# Task objective
Reproduce all of the data that follows, character for character.

##### Dataset excerpt

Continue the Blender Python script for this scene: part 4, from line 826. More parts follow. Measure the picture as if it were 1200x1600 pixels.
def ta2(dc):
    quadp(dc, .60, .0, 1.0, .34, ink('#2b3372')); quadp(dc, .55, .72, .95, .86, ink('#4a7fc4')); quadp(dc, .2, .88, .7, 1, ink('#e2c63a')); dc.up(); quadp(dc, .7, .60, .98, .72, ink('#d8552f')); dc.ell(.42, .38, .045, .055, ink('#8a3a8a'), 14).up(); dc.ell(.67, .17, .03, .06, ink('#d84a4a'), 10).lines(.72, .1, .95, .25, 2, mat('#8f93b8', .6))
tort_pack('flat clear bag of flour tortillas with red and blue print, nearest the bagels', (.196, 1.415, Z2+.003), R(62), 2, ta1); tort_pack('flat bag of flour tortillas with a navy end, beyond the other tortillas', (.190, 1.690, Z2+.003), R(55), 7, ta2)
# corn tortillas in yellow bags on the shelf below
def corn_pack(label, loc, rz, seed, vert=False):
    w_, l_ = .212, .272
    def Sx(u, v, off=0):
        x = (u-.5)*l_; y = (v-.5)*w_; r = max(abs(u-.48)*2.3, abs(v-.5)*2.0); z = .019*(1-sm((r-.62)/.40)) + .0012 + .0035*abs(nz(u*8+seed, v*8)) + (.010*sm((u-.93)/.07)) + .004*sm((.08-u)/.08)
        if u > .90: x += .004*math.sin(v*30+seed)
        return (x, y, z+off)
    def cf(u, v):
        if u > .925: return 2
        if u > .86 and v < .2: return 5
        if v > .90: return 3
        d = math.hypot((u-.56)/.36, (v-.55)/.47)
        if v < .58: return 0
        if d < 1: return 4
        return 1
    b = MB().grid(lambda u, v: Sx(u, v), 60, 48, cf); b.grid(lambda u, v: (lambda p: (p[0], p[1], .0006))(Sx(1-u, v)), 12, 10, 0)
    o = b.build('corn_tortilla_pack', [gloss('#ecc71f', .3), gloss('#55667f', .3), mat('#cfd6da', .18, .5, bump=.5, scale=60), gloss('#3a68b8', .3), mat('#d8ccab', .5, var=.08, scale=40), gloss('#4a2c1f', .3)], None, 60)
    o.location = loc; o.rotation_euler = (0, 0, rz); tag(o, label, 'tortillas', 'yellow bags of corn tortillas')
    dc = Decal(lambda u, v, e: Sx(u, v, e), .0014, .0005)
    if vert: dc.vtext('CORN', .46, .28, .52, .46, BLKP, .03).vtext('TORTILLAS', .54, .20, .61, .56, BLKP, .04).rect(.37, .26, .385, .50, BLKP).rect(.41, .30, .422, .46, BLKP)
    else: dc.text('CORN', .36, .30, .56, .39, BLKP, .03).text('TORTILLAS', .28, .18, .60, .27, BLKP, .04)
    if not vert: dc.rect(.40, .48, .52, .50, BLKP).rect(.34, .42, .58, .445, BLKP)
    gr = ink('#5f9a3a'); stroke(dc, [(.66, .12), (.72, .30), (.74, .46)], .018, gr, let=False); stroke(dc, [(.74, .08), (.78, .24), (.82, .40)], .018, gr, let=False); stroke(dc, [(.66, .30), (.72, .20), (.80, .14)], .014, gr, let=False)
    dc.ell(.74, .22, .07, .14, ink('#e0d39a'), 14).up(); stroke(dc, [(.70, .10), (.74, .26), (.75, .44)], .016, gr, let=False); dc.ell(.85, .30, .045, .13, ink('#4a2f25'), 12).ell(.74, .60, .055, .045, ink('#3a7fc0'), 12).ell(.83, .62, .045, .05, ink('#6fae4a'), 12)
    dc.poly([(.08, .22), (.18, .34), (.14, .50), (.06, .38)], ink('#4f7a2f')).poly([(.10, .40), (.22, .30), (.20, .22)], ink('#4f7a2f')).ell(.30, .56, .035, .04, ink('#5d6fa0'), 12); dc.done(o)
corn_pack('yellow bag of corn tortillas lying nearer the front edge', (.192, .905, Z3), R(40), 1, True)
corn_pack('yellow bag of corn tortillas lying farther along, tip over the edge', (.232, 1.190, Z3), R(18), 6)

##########

# Written response
Continue the Blender Python script for this scene: part 4, from line 826. More parts follow. Measure the picture as if it were 1200x1600 pixels.
def ta2(dc):
    quadp(dc, .60, .0, 1.0, .34, ink('#2b3372')); quadp(dc, .55, .72, .95, .86, ink('#4a7fc4')); quadp(dc, .2, .88, .7, 1, ink('#e2c63a')); dc.up(); quadp(dc, .7, .60, .98, .72, ink('#d8552f')); dc.ell(.42, .38, .045, .055, ink('#8a3a8a'), 14).up(); dc.ell(.67, .17, .03, .06, ink('#d84a4a'), 10).lines(.72, .1, .95, .25, 2, mat('#8f93b8', .6))
tort_pack('flat clear bag of flour tortillas with red and blue print, nearest the bagels', (.196, 1.415, Z2+.003), R(62), 2, ta1); tort_pack('flat bag of flour tortillas with a navy end, beyond the other tortillas', (.190, 1.690, Z2+.003), R(55), 7, ta2)
# corn tortillas in yellow bags on the shelf below
def corn_pack(label, loc, rz, seed, vert=False):
    w_, l_ = .212, .272
    def Sx(u, v, off=0):
        x = (u-.5)*l_; y = (v-.5)*w_; r = max(abs(u-.48)*2.3, abs(v-.5)*2.0); z = .019*(1-sm((r-.62)/.40)) + .0012 + .0035*abs(nz(u*8+seed, v*8)) + (.010*sm((u-.93)/.07)) + .004*sm((.08-u)/.08)
        if u > .90: x += .004*math.sin(v*30+seed)
        return (x, y, z+off)
    def cf(u, v):
        if u > .925: return 2
        if u > .86 and v < .2: return 5
        if v > .90: return 3
        d = math.hypot((u-.56)/.36, (v-.55)/.47)
        if v < .58: return 0
        if d < 1: return 4
        return 1
    b = MB().grid(lambda u, v: Sx(u, v), 60, 48, cf); b.grid(lambda u, v: (lambda p: (p[0], p[1], .0006))(Sx(1-u, v)), 12, 10, 0)
    o = b.build('corn_tortilla_pack', [gloss('#ecc71f', .3), gloss('#55667f', .3), mat('#cfd6da', .18, .5, bump=.5, scale=60), gloss('#3a68b8', .3), mat('#d8ccab', .5, var=.08, scale=40), gloss('#4a2c1f', .3)], None, 60)
    o.location = loc; o.rotation_euler = (0, 0, rz); tag(o, label, 'tortillas', 'yellow bags of corn tortillas')
    dc = Decal(lambda u, v, e: Sx(u, v, e), .0014, .0005)
    if vert: dc.vtext('CORN', .46, .28, .52, .46, BLKP, .03).vtext('TORTILLAS', .54, .20, .61, .56, BLKP, .04).rect(.37, .26, .385, .50, BLKP).rect(.41, .30, .422, .46, BLKP)
    else: dc.text('CORN', .36, .30, .56, .39, BLKP, .03).text('TORTILLAS', .28, .18, .60, .27, BLKP, .04)
    if not vert: dc.rect(.40, .48, .52, .50, BLKP).rect(.34, .42, .58, .445, BLKP)
    gr = ink('#5f9a3a'); stroke(dc, [(.66, .12), (.72, .30), (.74, .46)], .018, gr, let=False); stroke(dc, [(.74, .08), (.78, .24), (.82, .40)], .018, gr, let=False); stroke(dc, [(.66, .30), (.72, .20), (.80, .14)], .014, gr, let=False)
    dc.ell(.74, .22, .07, .14, ink('#e0d39a'), 14).up(); stroke(dc, [(.70, .10), (.74, .26), (.75, .44)], .016, gr, let=False); dc.ell(.85, .30, .045, .13, ink('#4a2f25'), 12).ell(.74, .60, .055, .045, ink('#3a7fc0'), 12).ell(.83, .62, .045, .05, ink('#6fae4a'), 12)
    dc.poly([(.08, .22), (.18, .34), (.14, .50), (.06, .38)], ink('#4f7a2f')).poly([(.10, .40), (.22, .30), (.20, .22)], ink('#4f7a2f')).ell(.30, .56, .035, .04, ink('#5d6fa0'), 12); dc.done(o)
corn_pack('yellow bag of corn tortillas lying nearer the front edge', (.192, .905, Z3), R(40), 1, True)
corn_pack('yellow bag of corn tortillas lying farther along, tip over the edge', (.232, 1.190, Z3), R(18), 6)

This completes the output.